Getting a Certificate of Deposit
Apr 24th, 2007 by admin
Certificate of deposit or CD, is a time deposit offered to clients by banks, credit unions and thrift institutions. CD is similar to a savings account because the money is insured and risk-free.
However, unlike savings account, CDs are just valid for a specific time. It might be for a period of several months or up to five years. Aside from that, CDs are intended to be kept until it reaches its maturity date and the money will be withrawn together with the applied interest rate.
Certificate of Deposit Penalties
It is not advisable to withraw the money before the CD reaches maturity because the client will be subjected to a certain amount of penalty fee.
When a customer opens for a CD, that person may receive a passbook or a certificate. Or, it might be that the customer will just receive a book entry containing an item for the CD reflected on the client’s bank statements. The client may be given an option to have the interest transferred to a checking or savings account during the process of opening the CD.

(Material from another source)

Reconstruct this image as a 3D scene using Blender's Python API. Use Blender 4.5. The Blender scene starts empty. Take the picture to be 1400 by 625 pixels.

Certificate of Deposit Maturity
Once a CD is nearing its maturity, the institution that keeps the CD will issue a notice to the CD purchaser. This notice contains options on what the client wants to do with the matured CD. Options are usually either to withraw the principal along with the accumulated interest or to deposit it into a new CD. If there are instances wherein the institution fails to receive a specific direction for the matured CD, the institution will automatically place the principal along with its interest to a new CD.
If a person is planning to open a CD, it is important that the person will ask for the minimum required principal. Banks require different minimum principal and rates. Usually, institutions offer a higher interest rates for CDs with a bigger principal.